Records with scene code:

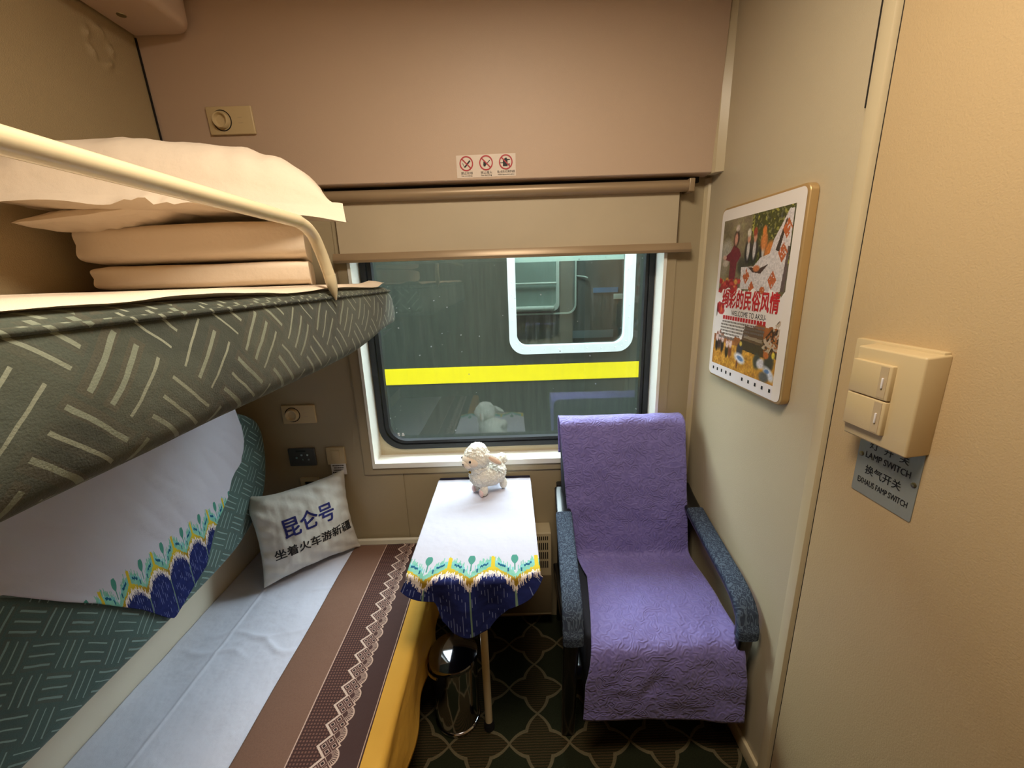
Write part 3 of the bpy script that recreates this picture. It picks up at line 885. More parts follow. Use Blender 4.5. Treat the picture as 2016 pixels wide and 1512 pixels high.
# ================================================================== LOWER BERTH
lb = thing('lower_berth', 'lower berth along the left wall with a white sheet and runner', 'berth', (-.75, .5, 0))
obj('base', box(XL+.005, -.40, -.50, 1.60, 0.0, .30, .004), M_chairfab, lb)
obj('mattress', box(XL+.018, -.362, -.50, 1.588, .30, .444, .012), M_cream_rail, lb)
obj('back_rail', box(XL+.002, XL+.016, -.50, 1.60, .40, .600, .004), M_cream_rail, lb)
obj('end_rail', box(-.95, -.40, 1.590, 1.606, .38, .466, .004), M_cream_rail, lb)
# yellow bedspread over the front edge
def spread(u, v):
    y = -.48+2.055*v
    Ls = [(-.78, .4465), (-.60, .4465), (-.42, .4475), (-.375, .447), (-.358, .440), (-.351, .425)]
    d = .30+u*.32
    drop = .20-.05*ease(1.2, .6, y)+.012*sin(y*7)
    if d < .42: x, z = -.78+d, .4475
    elif d < .46:
        a = (d-.42)/.04*pi/2; x, z = -.36+.0165*sin(a), .4305+.0165*cos(a)
    else:
        k = (d-.46)/.16; x = -.3435+.010*k+.010*k*sin(y*17+1.3*sin(y*5))+.006*nz(y*5, k*2); z = .4305-drop*k
    z += .002*nz(x*9, y*7)
    return (x, y, z, x, y)
o = solidify(obj('bedspread', grid(spread, 46, 150), M_yellow, loc=(-.5, .5, .3), angle=80), .003, 1.0)
tag(o, 'mustard yellow bedspread hanging over the front edge of the lower berth', 'bedspread')
def sheet(u, v):
    x = -1.137+.43*u; y = -.48+2.06*v
    z = .4485+.0022*nz(x*6, y*5, 1)+.0016*nz(x*17, y*13, 2)
    # pressed fold along the bed and creases across
    z += .0030*math.exp(-((x+.985-.01*sin(y*2))/.004)**2)
    c = 1.075+.06*(x+.9)+.018*sin(x*19)
    for dy, a, w in ((0, .0050, .010), (.035, .0036, .008), (-.045, .0034, .009), (.075, .0022, .010)):
        z += a*math.exp(-((y-c-dy-.02*sin(x*27+dy*90))/w)**2)*ease(-1.13, -1.0, x)*(.6+.4*sin(x*22+dy*60))
    z += .003*math.exp(-((y-1.32-.10*(x+.75))/.006)**2)*ease(-.82, -.76, x)
    return (x, y, z, x, y)
o = solidify(obj('bed_sheet', grid(sheet, 110, 330), M_sheet, loc=(-.92, .5, .445), angle=80), .003, -1.0)
tag(o, 'creased bluish white sheet covering the lower berth', 'sheet')
def runner(u, v):
    x = -.718+.320*u; y = -.47+2.045*v
    z = .4540+.0012*nz(x*7, y*5, 3)+.0010*nz(x*15, y*11, 5)-.0055*ease(-.705, -.718, x)*0
    x += .004*nz(y*4, 2.0)*(1-u)
    return (x, y, z, .320*u, y-.766+.02575)
o = solidify(obj('bed_runner', grid(runner, 60, 200), M_runner, loc=(-.56, .5, .452), angle=80), .003, -1.0)
tag(o, 'brown bed runner with a pale zigzag lattice border on the lower berth', 'bed runner')

# ---- back pad on the left wall
bp = thing('backrest_pad', 'teal woven backrest pad fixed along the wall above the lower berth', 'backrest', (-1.08, .5, .63))
out = [(-.45, .632), (.60, .632), (1.0, .632), (1.18, .636)]
out += [tuple(p[:2]) for p in smooth_path([(1.18, .636, 0), (1.30, .648, 0), (1.42, .69, 0), (1.51, .765, 0), (1.555, .86, 0), (1.572, .96, 0), (1.562, 1.04, 0), (1.525, 1.085, 0), (1.44, 1.135, 0), (1.30, 1.22, 0)], 4)][1:]
out += [(-.45, 1.22)]
def pad():
    t = prism(out, 0, XL+.004, -1.022, .030, 6)
    return t
obj('cushion', pad(), M_pad, bp, uv=True, angle=60)
obj('seam', tube([(-1.0235, y, z) for y, z in [(-.4, .665), (1.15, .668)]]+[(-1.0235, p[0], p[1]) for p in smooth_path([(1.30, .685, 0), (1.40, .725, 0), (1.48, .79, 0), (1.52, .87, 0), (1.535, .96, 0), (1.52, 1.04, 0)], 4)], .0022, 8), M_pad, bp, uv=True)
# ---- cover with the ikat border hung on the pad
def cover():
    prof_r = [(1.40, 1.215), (1.435, 1.081), (1.432, 1.018), (1.392, .954), (1.326, .915), (1.292, .866), (1.207, .799), (1.139, .706), (.998, .646)]
    prof_l = [(-.10, 1.215), (.30, 1.16), (.50, 1.105), (.673, 1.012), (.760, .915), (.819, .856), (.913, .749), (.973, .664), (.990, .646)]
    rz = [p[1] for p in prof_r][::-1]; ry = [p[0] for p in prof_r][::-1]
    lz = [p[1] for p in prof_l][::-1]; ly = [p[0] for p in prof_l][::-1]
    def f(u, v):
        z = .646+(1.205-.646)*v
        y0, y1 = interp(z, lz, ly), interp(z, rz, ry)
        y = y0+(y1-y0)*u
        e = min(u, 1-u)
        x = -1.017+.003*nz(y*9, z*9)+.004*abs(nz(y*16+z*9, z*5, 3.0))*(1-.7*ease(.9, .7, z))
        x += .006*ease(.05, 0, u)*ease(.70, .95, z)
        return (x, y, z, (y-.867)/.072+.5, (.880-z)*1.10)
    return grid(f, 120, 130)
o = solidify(obj('backrest_cover', cover(), M_ikat, loc=(-1.015, .95, .646), angle=80), .0025, 1.0)
tag(o, 'white backrest cover with a green and navy feathered border over the pad', 'backrest cover')

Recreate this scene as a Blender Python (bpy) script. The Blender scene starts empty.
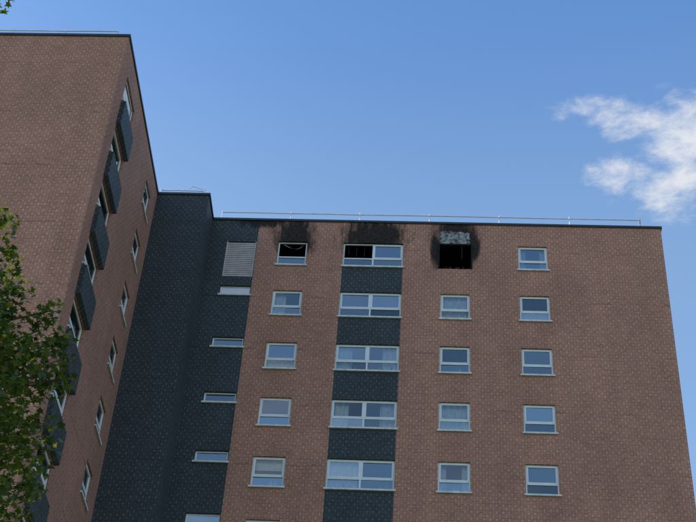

Task objective: Reproduce each entry precisely, dropping only the pictures.

Solution to the exercise:
Write part 3 of the bpy script that recreates this picture. It picks up at line 885. More parts follow. Use Blender 4.5. Treat the picture as 2016 pixels wide and 1512 pixels high.
# ================================================================== LOWER BERTH
lb = thing('lower_berth', 'lower berth along the left wall with a white sheet and runner', 'berth', (-.75, .5, 0))
obj('base', box(XL+.005, -.40, -.50, 1.60, 0.0, .30, .004), M_chairfab, lb)
obj('mattress', box(XL+.018, -.362, -.50, 1.588, .30, .444, .012), M_cream_rail, lb)
obj('back_rail', box(XL+.002, XL+.016, -.50, 1.60, .40, .600, .004), M_cream_rail, lb)
obj('end_rail', box(-.95, -.40, 1.590, 1.606, .38, .466, .004), M_cream_rail, lb)
# yellow bedspread over the front edge
def spread(u, v):
    y = -.48+2.055*v
    Ls = [(-.78, .4465), (-.60, .4465), (-.42, .4475), (-.375, .447), (-.358, .440), (-.351, .425)]
    d = .30+u*.32
    drop = .20-.05*ease(1.2, .6, y)+.012*sin(y*7)
    if d < .42: x, z = -.78+d, .4475
    elif d < .46:
        a = (d-.42)/.04*pi/2; x, z = -.36+.0165*sin(a), .4305+.0165*cos(a)
    else:
        k = (d-.46)/.16; x = -.3435+.010*k+.010*k*sin(y*17+1.3*sin(y*5))+.006*nz(y*5, k*2); z = .4305-drop*k
    z += .002*nz(x*9, y*7)
    return (x, y, z, x, y)
o = solidify(obj('bedspread', grid(spread, 46, 150), M_yellow, loc=(-.5, .5, .3), angle=80), .003, 1.0)
tag(o, 'mustard yellow bedspread hanging over the front edge of the lower berth', 'bedspread')
def sheet(u, v):
    x = -1.137+.43*u; y = -.48+2.06*v
    z = .4485+.0022*nz(x*6, y*5, 1)+.0016*nz(x*17, y*13, 2)
    # pressed fold along the bed and creases across
    z += .0030*math.exp(-((x+.985-.01*sin(y*2))/.004)**2)
    c = 1.075+.06*(x+.9)+.018*sin(x*19)
    for dy, a, w in ((0, .0050, .010), (.035, .0036, .008), (-.045, .0034, .009), (.075, .0022, .010)):
        z += a*math.exp(-((y-c-dy-.02*sin(x*27+dy*90))/w)**2)*ease(-1.13, -1.0, x)*(.6+.4*sin(x*22+dy*60))
    z += .003*math.exp(-((y-1.32-.10*(x+.75))/.006)**2)*ease(-.82, -.76, x)
    return (x, y, z, x, y)
o = solidify(obj('bed_sheet', grid(sheet, 110, 330), M_sheet, loc=(-.92, .5, .445), angle=80), .003, -1.0)
tag(o, 'creased bluish white sheet covering the lower berth', 'sheet')
def runner(u, v):
    x = -.718+.320*u; y = -.47+2.045*v
    z = .4540+.0012*nz(x*7, y*5, 3)+.0010*nz(x*15, y*11, 5)-.0055*ease(-.705, -.718, x)*0
    x += .004*nz(y*4, 2.0)*(1-u)
    return (x, y, z, .320*u, y-.766+.02575)
o = solidify(obj('bed_runner', grid(runner, 60, 200), M_runner, loc=(-.56, .5, .452), angle=80), .003, -1.0)
tag(o, 'brown bed runner with a pale zigzag lattice border on the lower berth', 'bed runner')

# ---- back pad on the left wall
bp = thing('backrest_pad', 'teal woven backrest pad fixed along the wall above the lower berth', 'backrest', (-1.08, .5, .63))
out = [(-.45, .632), (.60, .632), (1.0, .632), (1.18, .636)]
out += [tuple(p[:2]) for p in smooth_path([(1.18, .636, 0), (1.30, .648, 0), (1.42, .69, 0), (1.51, .765, 0), (1.555, .86, 0), (1.572, .96, 0), (1.562, 1.04, 0), (1.525, 1.085, 0), (1.44, 1.135, 0), (1.30, 1.22, 0)], 4)][1:]
out += [(-.45, 1.22)]
def pad():
    t = prism(out, 0, XL+.004, -1.022, .030, 6)
    return t
obj('cushion', pad(), M_pad, bp, uv=True, angle=60)
obj('seam', tube([(-1.0235, y, z) for y, z in [(-.4, .665), (1.15, .668)]]+[(-1.0235, p[0], p[1]) for p in smooth_path([(1.30, .685, 0), (1.40, .725, 0), (1.48, .79, 0), (1.52, .87, 0), (1.535, .96, 0), (1.52, 1.04, 0)], 4)], .0022, 8), M_pad, bp, uv=True)
# ---- cover with the ikat border hung on the pad
def cover():
    prof_r = [(1.40, 1.215), (1.435, 1.081), (1.432, 1.018), (1.392, .954), (1.326, .915), (1.292, .866), (1.207, .799), (1.139, .706), (.998, .646)]
    prof_l = [(-.10, 1.215), (.30, 1.16), (.50, 1.105), (.673, 1.012), (.760, .915), (.819, .856), (.913, .749), (.973, .664), (.990, .646)]
    rz = [p[1] for p in prof_r][::-1]; ry = [p[0] for p in prof_r][::-1]
    lz = [p[1] for p in prof_l][::-1]; ly = [p[0] for p in prof_l][::-1]
    def f(u, v):
        z = .646+(1.205-.646)*v
        y0, y1 = interp(z, lz, ly), interp(z, rz, ry)
        y = y0+(y1-y0)*u
        e = min(u, 1-u)
        x = -1.017+.003*nz(y*9, z*9)+.004*abs(nz(y*16+z*9, z*5, 3.0))*(1-.7*ease(.9, .7, z))
        x += .006*ease(.05, 0, u)*ease(.70, .95, z)
        return (x, y, z, (y-.867)/.072+.5, (.880-z)*1.10)
    return grid(f, 120, 130)
o = solidify(obj('backrest_cover', cover(), M_ikat, loc=(-1.015, .95, .646), angle=80), .0025, 1.0)
tag(o, 'white backrest cover with a green and navy feathered border over the pad', 'backrest cover')

Recreate this scene as a Blender Python (bpy) script. The Blender scene starts empty.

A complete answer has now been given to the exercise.